AFAD'ın personel ve ekipmanı yeterli mi?

AFAD ile ilgili gerek insan kaynakları gerekse toplanan yardımların şeffaflığı ile ilgili sıkıntılar çeşitli raporlara da yansımış durumda. Kurumun 2023 Strateji Raporu'nda, "Personel sayısında istenen düzeye ulaşılamadığı" not düşülürken, 2021 rakamlarına göre ise AFAD'ın merkezde 558 kadrolu ve 141 geçici görevli olarak çalışan toplam 699, taşrada 7 bin 81 personeli bulunuyor.

Peki bu sayılar deprem ülkesi olan Türkiye için yeterli mi?

Kaptan'a göre kurumun personel sayısı kadar ekipmanı da çok eksik. Kaptan, kurumla ilgili kendinin gördüğü en önemli sıkıntıyı ise şöyle aktarıyor:

"Daha önceki depremlerde, afetlerde de görüldü ki AFAD'ın tepki verme biçimi yavaş. Yavaş olması da son derece normal çünkü harekete geçmek için emir bekliyorlar. Ne yapacaklarını bilmek için bir yerlerden bir şey gelsin diye bekliyorlar."

Kaptan, gelişmiş ülkelerde afet kurumlarının özerk yapıda olduğuna ve hiçbir siyasetçinin işlerine karışamadığına işaret ederek, Amerika Birleşik Devletleri'ndeki (ABD) FEMA'yı buna örnek gösteriyor.

TSK ya da madenciler daha mı erken gitmeliydi?

Depremin ilk iki günündeki arama kurtarma ve sağ kalanlar için lojistik yardımların yeteri kadar olmamasıyla ilgili getirilen bir diğer eleştiri de TSK'nın ve madencilerin bölgeye geç intikal ettirilmesi.

Millî Savunma Bakanı Hulusi Akar dün gece yaptığı son açıklamada, bütün bölgede toplam 7 bin 500 civarında askerin bulunduğunu belirterek, bugün itibariyle ek bin 500 personelin daha faaliyetlere katılacağını kaydetti.

Kaptan, Marmara depremi sırasında asker olarak sahada aktif olarak çalışmış bir isim olarak o dönemi şöyle aktarıyor:

"Hemen bir saat içerisinde kışladan çıkıp yardıma koşmuştuk.
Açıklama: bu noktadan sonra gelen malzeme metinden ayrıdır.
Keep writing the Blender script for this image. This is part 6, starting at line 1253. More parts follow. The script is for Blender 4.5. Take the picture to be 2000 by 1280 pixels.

Sahada pek çok farklı depremden etkilenmemiş örgüt, birey ve kuruluş vardı, sivil savunma teşkilatı, itfaiye, Kızılay vardı. 6 saat içinde Rus ve Japon heyetler gelmişti. İki saat içinde ordu büyük bir yoğunlukla sahaya indiği için hemen toparlanma süreci başlamıştı."

İlk birkaç saatlik şokun ardından TSK'nın sahaya inmesi ile bir güvenin oluştuğunu belirten Kaptan, "Tüm bu farklı unsurlar 1999'da herhangi bir emir ya da direktif beklemeden geldi. Biz kimseye sormadık 'çıkalım mı çıkmayalım mı?' diye. Kimse önümüze geçmedi. Ve sonra sivil inisiyatifler de çok yoğundu" ifadelerini kullandı.